髙橋社長は、日本の観光立国実現に向け、同社グループでも、国内・海外・訪日による「三位一体」の取り組みを強化していくと報告。国内旅行については、14年に設立したJTB国内旅行企画を中心に、国内旅行の価値を高め、地域の魅力あるコンテンツを組み込んだ商品を展開していく。
海外旅行は、ツーリズムEXPOなどにおいて、安心・安全な海外旅行についての情報を積極的に発信し、航空座席や客室の確保、チャーター便の確保などを行っていく。
訪日旅行は、今夏のリオデジャネイロオリンピックの閉会式において、五輪旗が日本に手渡された瞬間から、日本への注目が一気に高まることを踏まえ、グループ本社に訪日専門の部署を設置し、訪日需要拡大に向け取り組んでいく。

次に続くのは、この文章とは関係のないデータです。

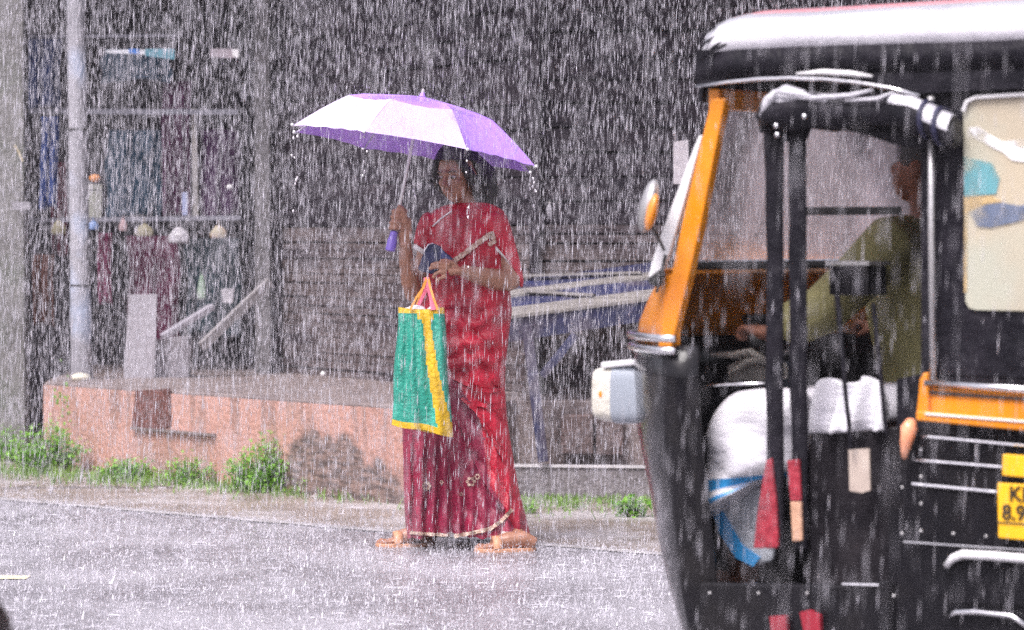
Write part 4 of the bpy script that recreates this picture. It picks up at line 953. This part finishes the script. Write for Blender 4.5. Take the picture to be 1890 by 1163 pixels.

また、髙橋社長は市場別での三位一体の取り組み以外に、「MICE」「地方創生」「スポーツビジネス」に力を入れていくことを発表。4月に従業員数1千人規模の新会社「JTBコミュニケーションデザイン」を設立し、MICE誘致や、プロモーションなどにおける、トータルソリューションの提供を行っていくと述べた。
経営戦略として、同社グループでは現在20年に向けた長期経営計画として、アジア市場における圧倒的な地位を確立し、取扱額2兆円、営業利益400億円を目指す、「2020年ビジョン」を掲げている。その実現に向け、今年4月から新たな中期経営計画「躍進2018計画」を開始する。髙橋社長は、同経営計画における同社グループの〝3本の矢〟として(1)仕入(2)訪日インバウンド(3)事業開発――の3つを挙げ、とくに仕入に関しては、「仕入を制する者が営業成績を制する」とし、提携企業との連携を大前提としたうえで、買取やチャーター便の確保などのリスクテイク型の仕入れの強化に努めると決意を述べた。
講演には元総務大臣で慶應義塾大学法学部教授の片山善博氏を迎え、「真の『地方再生』と日本の将来」をテーマに、地域再生における観光振興の役割などについて解説した。